Two concrete factors help explain Jamaica’s inclusion on the list. The first is well documented: visa overstay rates. Data consistently show that Jamaicans who travel to the United States are among those most likely to overstay their visas. While this reality is uncomfortable, it is not imaginary, nor is it uniquely Jamaican. From the perspective of a Trump administration focused on immigration control, such statistics inevitably carry weight, regardless of diplomatic niceties.

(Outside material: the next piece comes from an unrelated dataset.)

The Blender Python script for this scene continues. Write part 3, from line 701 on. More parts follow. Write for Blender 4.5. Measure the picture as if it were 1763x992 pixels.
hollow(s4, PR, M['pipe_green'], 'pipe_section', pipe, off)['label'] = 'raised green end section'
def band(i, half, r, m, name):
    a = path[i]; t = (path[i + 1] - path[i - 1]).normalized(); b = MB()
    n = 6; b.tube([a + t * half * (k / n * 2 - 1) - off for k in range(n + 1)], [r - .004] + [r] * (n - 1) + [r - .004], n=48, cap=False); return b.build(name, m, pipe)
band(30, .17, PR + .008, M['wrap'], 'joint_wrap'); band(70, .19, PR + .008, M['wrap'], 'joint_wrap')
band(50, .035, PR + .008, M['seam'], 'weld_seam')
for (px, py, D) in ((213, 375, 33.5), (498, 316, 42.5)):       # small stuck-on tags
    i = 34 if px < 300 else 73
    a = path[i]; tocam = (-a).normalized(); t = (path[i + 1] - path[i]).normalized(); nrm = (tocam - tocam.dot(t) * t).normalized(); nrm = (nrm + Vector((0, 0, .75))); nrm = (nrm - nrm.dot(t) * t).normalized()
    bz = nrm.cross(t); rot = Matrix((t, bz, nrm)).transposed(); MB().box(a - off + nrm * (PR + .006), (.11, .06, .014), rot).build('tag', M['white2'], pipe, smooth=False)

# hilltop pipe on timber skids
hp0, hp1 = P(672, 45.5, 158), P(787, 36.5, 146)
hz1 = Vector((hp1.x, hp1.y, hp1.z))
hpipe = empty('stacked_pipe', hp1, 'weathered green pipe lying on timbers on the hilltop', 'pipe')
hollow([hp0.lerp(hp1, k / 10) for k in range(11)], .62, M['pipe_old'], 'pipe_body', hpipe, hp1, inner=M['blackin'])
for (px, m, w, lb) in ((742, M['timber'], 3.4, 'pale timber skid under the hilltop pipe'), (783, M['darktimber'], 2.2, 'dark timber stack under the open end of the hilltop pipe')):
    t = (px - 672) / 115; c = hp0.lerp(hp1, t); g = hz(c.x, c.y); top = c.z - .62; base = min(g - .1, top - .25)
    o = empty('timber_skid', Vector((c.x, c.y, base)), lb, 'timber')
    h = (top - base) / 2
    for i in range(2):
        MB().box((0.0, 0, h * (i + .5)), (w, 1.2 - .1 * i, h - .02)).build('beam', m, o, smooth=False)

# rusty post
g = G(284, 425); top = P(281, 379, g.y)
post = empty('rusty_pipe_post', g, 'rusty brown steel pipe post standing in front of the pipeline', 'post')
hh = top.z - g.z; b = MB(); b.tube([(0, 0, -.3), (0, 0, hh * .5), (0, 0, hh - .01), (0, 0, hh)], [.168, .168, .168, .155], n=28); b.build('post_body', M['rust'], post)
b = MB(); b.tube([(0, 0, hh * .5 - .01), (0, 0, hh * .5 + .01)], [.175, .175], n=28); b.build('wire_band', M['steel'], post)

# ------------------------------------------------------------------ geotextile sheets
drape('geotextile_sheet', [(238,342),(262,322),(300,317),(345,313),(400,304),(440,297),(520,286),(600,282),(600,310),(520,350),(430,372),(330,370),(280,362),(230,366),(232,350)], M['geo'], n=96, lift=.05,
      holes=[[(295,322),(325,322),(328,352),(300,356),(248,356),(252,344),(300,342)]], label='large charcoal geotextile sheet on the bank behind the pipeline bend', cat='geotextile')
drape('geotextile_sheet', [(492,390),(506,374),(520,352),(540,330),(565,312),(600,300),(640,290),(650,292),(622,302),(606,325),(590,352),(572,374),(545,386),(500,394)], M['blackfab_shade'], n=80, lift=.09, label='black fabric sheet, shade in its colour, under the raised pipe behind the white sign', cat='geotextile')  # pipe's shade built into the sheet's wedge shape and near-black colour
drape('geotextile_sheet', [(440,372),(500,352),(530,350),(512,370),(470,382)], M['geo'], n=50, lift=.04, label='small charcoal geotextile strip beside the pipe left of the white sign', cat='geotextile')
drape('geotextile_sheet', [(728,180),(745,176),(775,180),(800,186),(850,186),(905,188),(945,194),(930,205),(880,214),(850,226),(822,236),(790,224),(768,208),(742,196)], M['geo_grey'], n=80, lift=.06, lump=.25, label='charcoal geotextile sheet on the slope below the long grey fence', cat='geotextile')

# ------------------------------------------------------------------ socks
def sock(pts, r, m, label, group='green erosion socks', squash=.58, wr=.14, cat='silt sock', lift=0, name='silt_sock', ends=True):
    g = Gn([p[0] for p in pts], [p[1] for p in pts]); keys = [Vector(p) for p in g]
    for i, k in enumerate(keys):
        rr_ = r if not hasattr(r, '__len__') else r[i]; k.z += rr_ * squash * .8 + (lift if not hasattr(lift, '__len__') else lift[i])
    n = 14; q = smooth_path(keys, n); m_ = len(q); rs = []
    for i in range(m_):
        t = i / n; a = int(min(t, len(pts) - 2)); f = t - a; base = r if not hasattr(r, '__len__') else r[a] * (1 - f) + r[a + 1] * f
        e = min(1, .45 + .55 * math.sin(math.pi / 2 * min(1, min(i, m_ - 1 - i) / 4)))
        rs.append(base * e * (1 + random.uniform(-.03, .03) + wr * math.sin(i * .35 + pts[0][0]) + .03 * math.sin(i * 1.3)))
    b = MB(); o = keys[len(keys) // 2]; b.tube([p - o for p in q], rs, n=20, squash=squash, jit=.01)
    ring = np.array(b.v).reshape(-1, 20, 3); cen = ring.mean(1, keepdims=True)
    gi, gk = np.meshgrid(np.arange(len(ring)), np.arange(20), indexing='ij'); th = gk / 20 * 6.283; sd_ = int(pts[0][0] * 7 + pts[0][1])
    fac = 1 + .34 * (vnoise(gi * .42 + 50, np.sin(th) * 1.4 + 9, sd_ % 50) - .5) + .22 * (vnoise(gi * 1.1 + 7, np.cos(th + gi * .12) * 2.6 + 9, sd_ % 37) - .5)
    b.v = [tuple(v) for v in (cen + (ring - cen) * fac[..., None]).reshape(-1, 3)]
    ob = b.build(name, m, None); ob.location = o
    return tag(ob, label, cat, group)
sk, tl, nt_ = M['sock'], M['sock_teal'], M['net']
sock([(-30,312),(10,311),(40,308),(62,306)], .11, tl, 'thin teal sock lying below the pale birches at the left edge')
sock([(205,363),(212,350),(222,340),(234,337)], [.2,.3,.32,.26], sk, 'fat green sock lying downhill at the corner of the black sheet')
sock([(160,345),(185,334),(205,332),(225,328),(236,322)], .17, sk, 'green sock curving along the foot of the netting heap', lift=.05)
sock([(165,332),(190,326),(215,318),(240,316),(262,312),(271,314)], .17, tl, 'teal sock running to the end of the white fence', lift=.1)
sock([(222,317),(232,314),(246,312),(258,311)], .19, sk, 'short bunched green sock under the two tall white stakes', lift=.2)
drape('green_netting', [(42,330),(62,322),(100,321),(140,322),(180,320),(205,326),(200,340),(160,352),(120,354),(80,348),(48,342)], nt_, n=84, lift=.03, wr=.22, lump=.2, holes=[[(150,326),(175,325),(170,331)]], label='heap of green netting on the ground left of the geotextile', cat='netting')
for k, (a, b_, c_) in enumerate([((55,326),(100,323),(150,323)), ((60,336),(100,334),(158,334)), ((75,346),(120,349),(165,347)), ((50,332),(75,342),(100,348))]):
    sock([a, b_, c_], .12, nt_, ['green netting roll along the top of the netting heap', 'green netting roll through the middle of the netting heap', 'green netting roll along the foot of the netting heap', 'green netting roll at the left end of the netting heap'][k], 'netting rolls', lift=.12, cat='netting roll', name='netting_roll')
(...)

The second, and arguably more significant factor, is Jamaica’s evolving relationship with China. Over the past decade, China has become a visible and influential partner in Jamaica’s development—financing and constructing highways, rehabilitating road networks, expanding housing stock, and now proposing to revive the island’s long-dormant railway system. These projects are not abstract symbols; they represent real infrastructure, real growth, and real alternatives in a world where capital is fiercely competitive.

What is often left unsaid is that many of the countries facing similar visa pauses share a common feature: a substantial Chinese presence in their development landscape. As the United States finds itself increasingly sidelined in major infrastructure projects across the Global South, it has responded not only with rhetoric but with pressure. In this light, the visa pause appears less as an isolated immigration measure and more as a signal—an assertion of influence in an era of intensifying geopolitical competition.

The appropriate response for Jamaica is neither panic nor posturing. Rather, it is to stay the course: to continue diversifying its trading relationships, expanding its economic partnerships, and building an economy resilient enough to give Jamaicans genuine reasons to remain at home. A peaceful, prosperous, and opportunity-rich Jamaica is the most effective long-term answer to migration pressures and external leverage alike.

In a world defined by shifting power and hard choices, realism—not sentiment—is the currency of survival. Jamaica would do well to remember that.